Aid workers warn of famine disaster in Niger

08/14/2010 21:59

From MSNBC

DAKAR, Senegal — Niger is now facing the worst hunger crisis in its history, with almost half the country's population in desperate need of food and up to one in six children suffering from acute malnutrition, aid officials say.

Malek Triki, West Africa spokesman for the United Nations' World Food Programme, said villagers in Niger are describing the situation as worse than in 2005, when aid organizations treated tens of thousands of children for malnutrition, and worse even than 1973, when thousands died.

"What they are saying is that this is the worst crisis in living memory," Triki said.

National surveys conducted in May and June in the drought-stricken country on the southern fringe of the Sahara desert indicate that 16.7 percent of children under the age of 5 are acutely malnourished.

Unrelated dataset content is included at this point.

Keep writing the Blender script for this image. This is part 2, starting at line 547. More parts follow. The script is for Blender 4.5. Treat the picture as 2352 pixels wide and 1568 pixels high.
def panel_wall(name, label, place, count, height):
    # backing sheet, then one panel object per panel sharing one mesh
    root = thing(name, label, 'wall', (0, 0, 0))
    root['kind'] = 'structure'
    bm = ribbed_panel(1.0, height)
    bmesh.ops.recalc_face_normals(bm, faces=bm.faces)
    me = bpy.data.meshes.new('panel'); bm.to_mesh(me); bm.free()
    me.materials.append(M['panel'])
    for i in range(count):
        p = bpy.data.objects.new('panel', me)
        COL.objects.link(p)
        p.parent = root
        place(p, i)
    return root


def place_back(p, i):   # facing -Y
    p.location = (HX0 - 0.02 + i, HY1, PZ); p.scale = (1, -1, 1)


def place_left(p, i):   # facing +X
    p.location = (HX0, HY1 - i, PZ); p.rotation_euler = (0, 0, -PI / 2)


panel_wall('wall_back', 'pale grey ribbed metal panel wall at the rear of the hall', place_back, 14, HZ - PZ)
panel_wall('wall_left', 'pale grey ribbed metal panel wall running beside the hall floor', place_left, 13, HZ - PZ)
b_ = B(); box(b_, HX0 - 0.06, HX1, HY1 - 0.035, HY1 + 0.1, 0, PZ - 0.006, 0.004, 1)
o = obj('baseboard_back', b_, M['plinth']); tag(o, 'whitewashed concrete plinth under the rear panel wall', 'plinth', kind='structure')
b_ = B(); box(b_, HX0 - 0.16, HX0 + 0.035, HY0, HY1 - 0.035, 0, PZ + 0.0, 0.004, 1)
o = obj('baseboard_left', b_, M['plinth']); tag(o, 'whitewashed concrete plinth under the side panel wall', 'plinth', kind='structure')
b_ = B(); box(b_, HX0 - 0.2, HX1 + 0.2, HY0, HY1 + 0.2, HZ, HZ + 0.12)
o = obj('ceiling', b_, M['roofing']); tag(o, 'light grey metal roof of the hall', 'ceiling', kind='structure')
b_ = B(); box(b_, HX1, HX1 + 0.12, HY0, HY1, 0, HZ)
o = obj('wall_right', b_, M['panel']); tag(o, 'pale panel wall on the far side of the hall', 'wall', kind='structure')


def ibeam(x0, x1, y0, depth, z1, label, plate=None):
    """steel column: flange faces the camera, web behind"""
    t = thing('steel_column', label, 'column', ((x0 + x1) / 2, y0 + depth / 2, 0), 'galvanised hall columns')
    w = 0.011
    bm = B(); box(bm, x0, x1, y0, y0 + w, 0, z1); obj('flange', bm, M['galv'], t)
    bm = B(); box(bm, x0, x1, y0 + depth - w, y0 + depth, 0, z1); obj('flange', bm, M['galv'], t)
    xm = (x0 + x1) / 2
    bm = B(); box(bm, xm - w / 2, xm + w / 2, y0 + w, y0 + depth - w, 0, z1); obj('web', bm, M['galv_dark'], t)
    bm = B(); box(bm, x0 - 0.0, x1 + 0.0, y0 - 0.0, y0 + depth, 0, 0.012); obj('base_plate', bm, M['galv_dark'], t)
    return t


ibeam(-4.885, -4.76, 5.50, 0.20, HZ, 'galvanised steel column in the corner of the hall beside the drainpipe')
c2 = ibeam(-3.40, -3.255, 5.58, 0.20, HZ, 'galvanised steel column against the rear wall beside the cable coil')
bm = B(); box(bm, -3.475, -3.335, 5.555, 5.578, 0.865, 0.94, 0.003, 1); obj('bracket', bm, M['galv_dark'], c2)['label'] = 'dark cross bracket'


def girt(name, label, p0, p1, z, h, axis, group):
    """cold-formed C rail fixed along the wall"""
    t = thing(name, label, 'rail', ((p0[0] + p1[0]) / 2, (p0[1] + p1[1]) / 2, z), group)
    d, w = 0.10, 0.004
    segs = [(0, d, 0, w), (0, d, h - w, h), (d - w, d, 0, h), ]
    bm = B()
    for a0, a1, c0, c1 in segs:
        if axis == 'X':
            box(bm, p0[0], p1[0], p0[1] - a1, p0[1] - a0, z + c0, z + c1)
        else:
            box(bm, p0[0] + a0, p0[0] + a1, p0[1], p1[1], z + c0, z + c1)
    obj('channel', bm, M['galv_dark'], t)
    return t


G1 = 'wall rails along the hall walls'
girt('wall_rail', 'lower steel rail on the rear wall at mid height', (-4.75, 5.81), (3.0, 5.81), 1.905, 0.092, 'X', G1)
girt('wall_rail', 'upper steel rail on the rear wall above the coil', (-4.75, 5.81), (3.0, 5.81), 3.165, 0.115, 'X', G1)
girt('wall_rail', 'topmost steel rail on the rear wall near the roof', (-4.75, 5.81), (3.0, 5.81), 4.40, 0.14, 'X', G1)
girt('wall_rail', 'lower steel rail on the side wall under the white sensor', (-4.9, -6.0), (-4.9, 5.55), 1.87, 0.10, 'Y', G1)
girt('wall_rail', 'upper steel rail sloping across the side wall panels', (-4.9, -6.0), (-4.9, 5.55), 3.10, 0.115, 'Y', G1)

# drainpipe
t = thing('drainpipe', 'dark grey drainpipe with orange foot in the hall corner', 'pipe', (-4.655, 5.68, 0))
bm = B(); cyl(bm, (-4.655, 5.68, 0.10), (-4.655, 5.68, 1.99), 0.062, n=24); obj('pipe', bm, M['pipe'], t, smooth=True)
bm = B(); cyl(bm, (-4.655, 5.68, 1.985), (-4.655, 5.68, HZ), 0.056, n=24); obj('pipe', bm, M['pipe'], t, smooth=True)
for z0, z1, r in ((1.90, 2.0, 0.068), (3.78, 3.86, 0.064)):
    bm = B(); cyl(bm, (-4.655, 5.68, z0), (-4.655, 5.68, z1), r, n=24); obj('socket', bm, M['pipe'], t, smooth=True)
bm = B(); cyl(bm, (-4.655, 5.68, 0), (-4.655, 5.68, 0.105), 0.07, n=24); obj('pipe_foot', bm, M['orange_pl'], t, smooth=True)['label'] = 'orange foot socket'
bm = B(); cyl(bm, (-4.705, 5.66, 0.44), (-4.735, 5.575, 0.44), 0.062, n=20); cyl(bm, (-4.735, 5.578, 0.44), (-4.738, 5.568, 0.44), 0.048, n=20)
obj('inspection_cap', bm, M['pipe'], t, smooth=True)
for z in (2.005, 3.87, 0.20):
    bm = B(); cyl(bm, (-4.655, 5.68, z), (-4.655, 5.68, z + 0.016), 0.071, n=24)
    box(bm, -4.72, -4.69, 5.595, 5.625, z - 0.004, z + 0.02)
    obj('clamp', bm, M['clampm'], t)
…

That is well above the 15 percent threshold used by the U.N. to declare an emergency, according to the WFP.

The WFP estimates that 7.3 million people — almost half the country's population — are in desperate need of food. In rural areas like Diffa, Triki says he spoke to numerous people who eat at most once a day.

"A woman I spoke to basically said, 'We're in a constant state of fasting. If we eat lunch, we cannot eat dinner. If we eat dinner, we cannot eat lunch.'"

It's unclear if people have begun to die of starvation, he said, and mortality figures are not available from either Niger's government or the U.N.